Near Byron Bay, Hayley Pryor designs a 21-square-meter relocatable cabin shaped like a rural shed, with a roof opening that brings in light, releases heat, and keeps the sky in view.
On the hinterland edge of Byron Bay, Australia, The Oculus sits with the plain confidence of a farm building. Its roof is corrugated metal. Its walls are clad in vertical timber. Its footprint is small enough to understand at a glance. Hayley Pryor begins with the language of the Australian shed, not as nostalgia, but as a useful disguise: a modest exterior suited to rural ground, and an interior arranged with far more care than the first impression suggests.
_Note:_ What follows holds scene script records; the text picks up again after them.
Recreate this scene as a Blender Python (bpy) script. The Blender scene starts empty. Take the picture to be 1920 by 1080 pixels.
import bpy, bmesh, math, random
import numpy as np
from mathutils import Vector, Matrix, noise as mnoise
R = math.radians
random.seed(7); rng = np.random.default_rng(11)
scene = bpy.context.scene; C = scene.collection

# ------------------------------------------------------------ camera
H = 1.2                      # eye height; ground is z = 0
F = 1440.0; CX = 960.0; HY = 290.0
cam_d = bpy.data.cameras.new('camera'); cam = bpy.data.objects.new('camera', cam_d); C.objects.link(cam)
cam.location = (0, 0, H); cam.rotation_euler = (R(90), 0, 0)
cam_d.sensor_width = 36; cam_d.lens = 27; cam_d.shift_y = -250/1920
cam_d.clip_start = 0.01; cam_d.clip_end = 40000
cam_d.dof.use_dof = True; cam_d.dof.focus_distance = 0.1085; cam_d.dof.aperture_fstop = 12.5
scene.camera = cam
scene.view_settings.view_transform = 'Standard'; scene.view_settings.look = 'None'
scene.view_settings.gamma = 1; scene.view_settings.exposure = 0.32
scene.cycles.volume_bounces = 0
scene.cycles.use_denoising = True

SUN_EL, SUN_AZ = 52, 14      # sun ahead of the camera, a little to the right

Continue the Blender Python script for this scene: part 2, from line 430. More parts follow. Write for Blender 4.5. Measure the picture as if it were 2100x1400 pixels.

The name comes from the circular skylight at the top of the hipped roof. It is the cabin’s most important piece of infrastructure. Opened, it draws warm air upward and out, working with operable windows and removable eaves to cool the room. Closed, it brings daylight down into the middle of the plan. In the afternoon, the plywood lining turns honey-colored. At night, the roof becomes a small aperture to the weather, the moon, the movement of clouds.
The cabin measures 21 square meters, so there is no spare room for decorative planning. The interior is made from a continuous plywood language: walls, ceiling, cupboards, bench seating, sleeping platform, kitchen, and storage all drawn into the same surface. A bed sits beneath a three-panel casement window looking toward the trees. Opposite, a dining nook holds a round pedestal table, a pendant lamp, and salmon-toned cushions. Terracotta window reveals add warmth without making the room feel styled for its own sake.
Pryor developed The Oculus with Chris King of Retreat House, and the collaboration gives the project its practical edge. The cabin is road-legal and relocatable, designed to be towed without permits and placed according to sun, wind, and view. The eaves can be removed for transport and slotted into custom-welded brackets. This is the part of the project that matters most: mobility is not treated as a novelty, but as a condition that shapes the roof, the shading, the services, and the way the cabin meets a site.
Inside, each daily function has been given a place. The daybed, benches, and counters hold storage. The bathroom sits behind a sliding door and includes an external storage area, useful for equipment that belongs outside the living space. A large sliding glass door opens the main room to a terrace sheltered by the roof, extending the cabin without adding floor area. The plan is small, but it is not mean. It allows for sleeping, cooking, eating, reading, washing, and sitting outside with the door open.
The exterior changes with the light. In the morning, the timber cladding appears pale and dry against the metal roof. By dusk, it takes on a deeper amber tone, closer to the plywood within. The cabin feels at home among trees because it does not ask the landscape to perform around it. It simply takes a familiar rural form and sharpens it through proportion, ventilation, and joinery.
The Oculus is the first made-to-order model from Retreat House. It can be a holiday retreat, a garden studio, a compact dwelling, or a room placed at the edge of a larger property.